Jonathan Woods
Thanks so much for visiting my website. My objective here is to showcase my landscape and nature photography and hopefully demonstrate my deep affection for nature and my personal connection to it. The photographs presented are captured mostly on film across multiple formats. Since approximately 2013 I have focused on shooting film on a Large Format camera which, through the slow pace and the commitment that it demands, serves to enhance my connection to the landscape and the natural environment.
About me.
I currently live in Dorset on the south coast of England with my partner Nikki and our springer spaniel Bob. Dorset is a genuinely fantastic county to live in as it has so much to offer to anyone who is interested in nature.

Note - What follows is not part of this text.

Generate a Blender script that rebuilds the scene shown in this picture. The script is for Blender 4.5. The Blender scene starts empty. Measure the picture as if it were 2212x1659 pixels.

While we spend a lot of time exploring Dorset, we also travel across the UK, exploring everywhere from the coast of the south west to the fells of Cumbria and Scotland.
Professionally, I am a physicist who has spent just over a decade in academia before leaving to join a tech start-up in 2021, right at the beginning of its journey. I find the natural world to be fascinating, and studying physics helps me understand it on a level that photography (as we conventionally understand it) simply can’t help with. Having said that, while physics and photography allow me to interact with nature in different ways, I find both to be extremely rewarding and fulfilling. Indeed, as distinct as they may be, I occasionally find that some of the principles and phenomena that physics aims to describe at the fundamental level can be observed metaphorically in nature at the macroscopic level, and this is an aspect that forms part of what guides me as a photographer. After all, anything can be fascinating if you look deep enough.
Motivation.
Growing up, it would be a stretch to refer to me as a creative person in the conventional sense. Within standard education I shied away from artistic subjects and instead found more comfort within mathematics and the sciences. In further education however I opted to study photography (alongside other subjects), despite having only the slightest familiarity with photography going into it from the odd occasion where I would pick up my fathers camera. To this day creativity is something I continually struggle with. Doubtless there are many variables which feed into the perception of one’s own creative capability, but most basically I believe creativity is like a muscle; if it goes underutilised it will atrophy, and regaining it seems to require work on an exponential scale rather than a linear scale. Photography is therefore the artistic framework within which my effort is spent on training my creativity. Having outlined the what and the how, it comes down to the why.
It is no easy feat to distil down to a concise answer of why I make photographs, and it’s often something I think about. The best answer I know of was articulated by a photographer I deeply admire who, on a podcast interview, stated simply ‘I feel compelled to’. The word compelled really is quite powerful as it describes an underlying force and obligation to make photographs. Part of my compulsion originates from a desire to show what nature has to offer so that we may preserve it, and by extension, ourselves.
Ultimately, I want to convey my love of nature through my photographs. I want to reveal what I see, both the good and the bad, in the hope that we may show it the respect it deserves. If we can regain our reverence for nature and realise again, just as we once did, that nature is critical to our very existence, we may be more inclined to actively save what is left.